Do this:
Without the pictures, print the lines running from the beginning of the material to the line containing "R = math.radians", both ends included.

Source data:
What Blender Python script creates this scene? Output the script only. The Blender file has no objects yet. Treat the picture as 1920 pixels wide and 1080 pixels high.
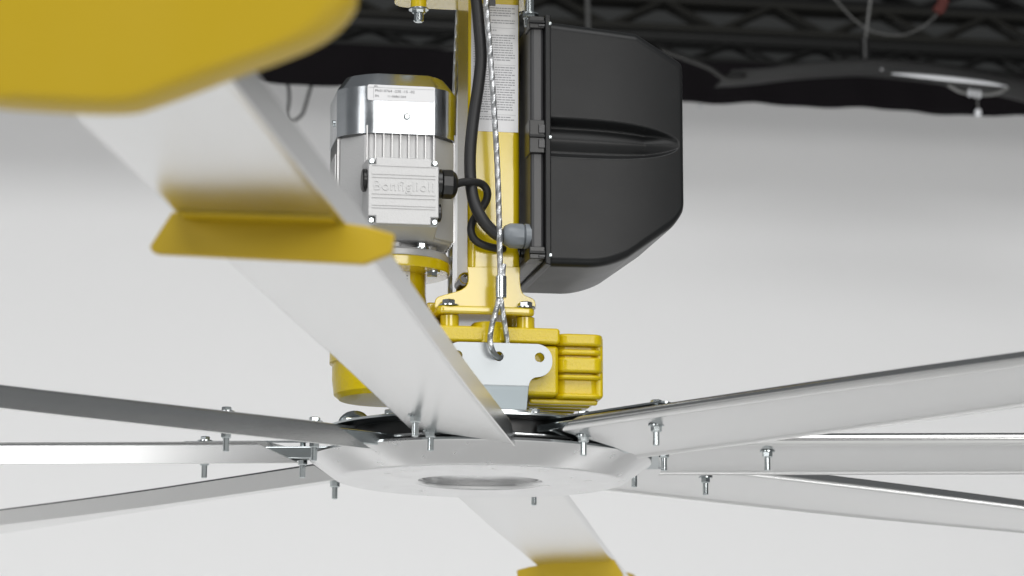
import bpy, bmesh, math, random
from mathutils import Vector, Matrix
random.seed(7)
sc = bpy.context.scene
COL = sc.collection
R = math.radians

# ------------------------------------------------------------------ camera
F = 5400.0                       # focal length in pixels of the 1920 px wide photo
PITCH = R(10.4)
DIST = 3.24                      # distance along the view axis to the centre of the fan hub
A = R(10.0)                      # the fan and the studio behind it stand turned by this much
right = Vector((1, 0, 0)); up = Vector((0, -math.sin(PITCH), math.cos(PITCH))); fwd = Vector((0, math.cos(PITCH), math.sin(PITCH)))
CAM = -(right*((901-960)/F*DIST) + up*(-(851-540)/F*DIST) + fwd*DIST)
cd = bpy.data.cameras.new('camera'); cam = bpy.data.objects.new('camera', cd); COL.objects.link(cam)
cam.location = CAM; cam.rotation_euler = (R(90)+PITCH, 0, 0)
cd.sensor_width = 36.0; cd.lens = F*36.0/1920.0; cd.clip_start = 0.05; cd.clip_end = 200
cd.dof.use_dof = True; cd.dof.focus_distance = 3.22; cd.dof.aperture_fstop = 9.0
sc.camera = cam

# ------------------------------------------------------------------ world, lamps, exposure
w = bpy.data.worlds.new('World'); sc.world = w; w.use_nodes = True
w.node_tree.nodes['Background'].inputs[0].default_value = (0.93, 0.97, 1.0, 1)
w.node_tree.nodes['Background'].inputs[1].default_value = 0.13
def area(name, loc, target, sx, sy, power, col=(1, 1, 1)):
    l = bpy.data.lights.new(name, 'AREA'); l.shape = 'RECTANGLE'; l.size = sx; l.size_y = sy; l.energy = power; l.color = col
    o = bpy.data.objects.new(name, l); COL.objects.link(o); o.location = loc
    o.rotation_euler = (Vector(target)-Vector(loc)).to_track_quat('-Z', 'Y').to_euler()
    return o
area('softbox_front', (1.75, -4.9, 0.88), (0, 0, 0.40), 2.4, 1.35, 70, (1, 0.985, 0.96))
area('softbox_left', (-3.05, -4.5, 0.95), (0, 0, 0.0), 1.7, 1.2, 34, (1, 1, 1))
area('softbox_overhead', (0.5, -3.9, 4.6), (0.5, -2.6, 0), 6.5, 4.0, 320, (1, 1, 0.995))
area('cyclorama_light', (0.9, 1.0, -1.85), (0.9, 4.3, 0.0), 10.0, 0.6, 126, (1, 1, 1))
vs = sc.view_settings
vs.view_transform = 'Standard'; vs.look = 'None'; vs.gamma = 1; vs.exposure = 0.0; vs.use_curve_mapping = False

# ------------------------------------------------------------------ helpers
def at(px, py, yl):
    """local (fan frame) point on the plane y = yl seen at photo pixel px, py"""
    d = right*((px-960)/F) + up*(-(py-540)/F) + fwd
    ca, sa = math.cos(A), math.sin(A)
    l = lambda v: Vector((v.x*ca+v.y*sa, -v.x*sa+v.y*ca, v.z))
    c, d = l(CAM), l(d)
    return c + d*((yl-c.y)/d.y)
def X(px, yl, py=400): return at(px, py, yl).x
def Z(py, yl, px=900): return at(px, py, yl).z

def nodes(name):
    m = bpy.data.materials.new(name); m.use_nodes = True
    return m, m.node_tree.nodes, m.node_tree.links, m.node_tree.nodes['Principled BSDF']
def mat(name, col, rough=0.5, metal=0.0, bump=0.0, bscale=200, var=0.0, vscale=8, coat=0.0, rvar=0.0, stretch=None, spec=0.5, bstretch=None):
    m, n, l, b = nodes(name)
    b.inputs['Base Color'].default_value = (*col, 1); b.inputs['Roughness'].default_value = rough; b.inputs['Metallic'].default_value = metal
    b.inputs['Specular IOR Level'].default_value = spec
    if coat: b.inputs['Coat Weight'].default_value = coat; b.inputs['Coat Roughness'].default_value = 0.12
    tc = n.new('ShaderNodeTexCoord')
    def noise(scale, st, det=4):
        t = n.new('ShaderNodeTexNoise'); t.inputs['Scale'].default_value = scale; t.inputs['Detail'].default_value = det
        if st:
            mp = n.new('ShaderNodeMapping'); mp.inputs['Scale'].default_value = st
            l.new(tc.outputs['Object'], mp.inputs['Vector']); l.new(mp.outputs['Vector'], t.inputs['Vector'])
        else: l.new(tc.outputs['Object'], t.inputs['Vector'])
        return t
    if var:
        t = noise(vscale, stretch); mx = n.new('ShaderNodeMix'); mx.data_type = 'RGBA'
        mx.inputs['A'].default_value = (*[c*(1-var) for c in col], 1); mx.inputs['B'].default_value = (*[min(1, c*(1+var)) for c in col], 1)
        l.new(t.outputs['Fac'], mx.inputs['Factor']); l.new(mx.outputs['Result'], b.inputs['Base Color'])
    if rvar:
        t = noise(vscale*3, stretch, 6); mr = n.new('ShaderNodeMapRange')
        mr.inputs['From Min'].default_value = 0.3; mr.inputs['From Max'].default_value = 0.7
        mr.inputs['To Min'].default_value = max(0.03, rough-rvar); mr.inputs['To Max'].default_value = rough+rvar
        l.new(t.outputs['Fac'], mr.inputs['Value']); l.new(mr.outputs['Result'], b.inputs['Roughness'])
    if bump:
        t = noise(bscale, bstretch, 3); bp = n.new('ShaderNodeBump'); bp.inputs['Strength'].default_value = bump; bp.inputs['Distance'].default_value = 0.001
        l.new(t.outputs['Fac'], bp.inputs['Height']); l.new(bp.outputs['Normal'], b.inputs['Normal'])
    return m
YEL = (0.66, 0.49, 0.002)
M = dict(
    yellow=mat('yellow_paint', YEL, 0.26, bump=0.05, bscale=260, var=0.03, coat=1.0),
    cast=mat('yellow_cast_paint', YEL, 0.3, bump=0.9, bscale=330, var=0.05, coat=0.35, spec=0.2),
    plastic=mat('yellow_plastic', (0.50, 0.342, 0.006), 0.42, bump=0.08, bscale=400, var=0.04, vscale=5, rvar=0.05),
    alu=mat('extruded_aluminium', (0.74, 0.74, 0.735), 0.23, 1.0, var=0.008, vscale=12, rvar=0.012, stretch=(0.02, 1, 1)),
    spun=mat('spun_aluminium', (0.72, 0.72, 0.72), 0.24, 1.0, var=0.02, vscale=14, rvar=0.04),
    cowl=mat('zinc_sheet', (0.72, 0.75, 0.78), 0.2, 1.0, var=0.04, vscale=12, rvar=0.04),
    zinc=mat('zinc_plating', (0.56, 0.60, 0.61), 0.22, 1.0, var=0.06, vscale=90),
    galv=mat('galvanised_steel', (0.43, 0.455, 0.47), 0.45, 1.0, var=0.02, vscale=30),
    castalu=mat('cast_aluminium_paint', (0.53, 0.53, 0.53), 0.42, 0.3, bump=0.25, bscale=420, var=0.03),
    fin=mat('aluminium_fin', (0.44, 0.44, 0.44), 0.36, 0.9, var=0.05, vscale=50),
    black=mat('black_plastic', (0.013, 0.0135, 0.014), 0.34, bump=0.08, bscale=900, var=0.05, rvar=0.02, spec=0.24),
    blackbase=mat('dark_grey_plastic', (0.045, 0.045, 0.047), 0.33, bump=0.1, bscale=900),
    hood=mat('black_lacquer', (0.004, 0.004, 0.004), 0.45, spec=0.08),
    gloss=mat('gland_black', (0.012, 0.012, 0.012), 0.3),
    rubber=mat('cable_rubber', (0.016, 0.016, 0.017), 0.5, bump=0.15, bscale=300),
    greygland=mat('grey_gland', (0.20, 0.22, 0.24), 0.4),
    hubblack=mat('black_anodised', (0.012, 0.012, 0.012), 0.35),
    paper=mat('label_paper', (0.76, 0.76, 0.77), 0.45),
    ink=mat('label_ink', (0.10, 0.10, 0.11), 0.6),
    greyink=mat('label_grey_ink', (0.33, 0.33, 0.35), 0.6),
    rope=mat('steel_wire', (0.54, 0.55, 0.56), 0.34, 1.0),
    wall=mat('white_cyclorama_paint', (0.80, 0.80, 0.80), 0.85, var=0.012, vscale=0.8),
    floor=mat('white_floor_paint', (0.82, 0.82, 0.815), 0.6, var=0.012, vscale=0.8),
    drape=mat('black_cloth', (0.006, 0.005, 0.006), 0.9, spec=0.1),
    truss=mat('black_truss_paint', (0.010, 0.010, 0.009), 0.45),
    olive=mat('dark_beam_paint', (0.030, 0.029, 0.024), 0.55),
    darkwall=mat('dark_studio_wall', (0.14, 0.143, 0.14), 0.9, var=0.25, vscale=0.7),
    whitep=mat('white_plastic', (0.7, 0.71, 0.73), 0.4),
    greycable=mat('grey_cable', (0.16, 0.16, 0.155), 0.5),
    red=mat('red_cloth', (0.10, 0.02, 0.015), 0.7),
)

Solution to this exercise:
What Blender Python script creates this scene? Output the script only. The Blender file has no objects yet. Treat the picture as 1920 pixels wide and 1080 pixels high.
import bpy, bmesh, math, random
from mathutils import Vector, Matrix
random.seed(7)
sc = bpy.context.scene
COL = sc.collection
R = math.radians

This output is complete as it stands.